De Volta

Diziam os antigos que os homens eram anjos lançados à Terra pra aprender os dons do sentir. A eles foi dado um desafio — ao perder uma de suas asas, cada um devia encontrar um jeito de voltar pro céu. Quando conseguissem isso, descobririam também o mistério da vida humana. Centenas de milhares deles, lançados ao mundo, meio mancos. Só com uma asa.

Aí, durante milhares de anos, os homens tentaram de tudo pra voltar pra casa. Subiram montanhas que os aproximavam das nuvens, construíram máquinas que os levassem bem alto, plantaram árvores que cresceriam até o céu. Mas nada parecia funcionar. Com apenas uma de suas asas, todos os anjos estavam aprisionados por aqui, sem poder voltar.

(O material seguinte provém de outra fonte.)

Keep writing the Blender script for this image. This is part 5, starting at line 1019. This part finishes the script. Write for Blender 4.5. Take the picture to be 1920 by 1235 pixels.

Aos poucos, eles perceberam duas coisas fascinantes — primeiro que seu esforço de voltar ao céu havia desenvolvido, sem querer, os saberes da humanidade. Ao seu modo, cada um havia evoluído em ciência e sabedoria.

Segundo, que a resposta pro enigma que os havia trazido sempre esteve ali, ao lado. Abraçados, cada anjo com sua asa solitária formava um par de asas. E o outro era a bênção, e o outro era o equilíbrio. O outro era a liberdade, e também era o sentido. Sempre que penso nessa história, me lembro da minha amiga, Nane.

Porque é exatamente assim que me sinto — abençoado pelo nosso encontro. Sinto que juntos poderíamos cumprir qualquer jornada. Nas noites em que eu estivesse cansado de bater minha asa, ela se esforçaria um pouco mais com a sua e nós seguiríamos. Nas tardes em que a fadiga e a descrença a alcançassem, eu tornaria possível e permaneceríamos avançando.

Quando estamos longe, sinto meu mundinho ficar pesado, em processo claro de desequilíbrio. Basta um ‘oi’ e já volto a enxergar respostas, a aceitar caminhos, a ficar levezinho, a flanar em suas histórias. E com tanto amor, tanto cuidado, tanta candura e afeto, nem percebemos que, aos pouquinhos, estamos mesmo retornando. Amigos são a asa que nos eleva e faz a gente enxergar mais longe.

Os amigos são anjos que levam a gente de volta pra casa. Assim já diziam os antigos.